2. Critical flow occurs in gas flow at a pressure drop of about half the inlet pressure. Critical flow also occurs in two phase (liquid/vapor) flow. Sachdeva (SPE15657) provides a correlation for the determining the critical flow boudary of two phase flow. Critical flow should not impact the JT cooling except that the pressure drop through the choke does not impact downstream pressure. The amount of JT cooling will be a function of the inlet pressure and downstream piping pressure which will be lower than the pressure immediately downstream of the choke.
3. Can't help you here. I don't know if any black oil models address JT cooling. I'd be interested in hearing back from you if you've learned something about this.
4. I think that gases are more susceptible to JT cooling, but not sure about the accuracy of that at very high pressures. I also believe that liquids are more susceptible to JT heating. At very high pressures (say above 4000 psig) I think you are more likely to have JT heating than JT cooling.

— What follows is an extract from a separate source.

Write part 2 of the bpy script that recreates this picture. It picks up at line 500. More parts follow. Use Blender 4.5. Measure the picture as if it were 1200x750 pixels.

5. You are correct that the maximum DP would usually occur at the point when you first crack open the choke. But that will depend on how you start up and what the downstream condisiton are over time. In subsea startups it would not be uncommon to find thousands of psi of pressure difference between SITP and flowline pressure at ambient conditions. It might be advisable/necessary to pressurise the flowline prior to opening the choke to minize the initial DP for choke protection and completion protection.
6. You may not have any choice about this. If the choke is your only control point then the pressure drop will be what it is. If you have options such as a subsea choke and an arrival choke it is common to try to take significant pressure drop on the surface so as to protect the subsea choke. For information of choke longevity as a funciton of DP I would talk to the choke manufacturer. There are rules of thumb out there such as keeping the DP below 1000 psig; I don't know how valid that is.

Hope that is useful and not too late.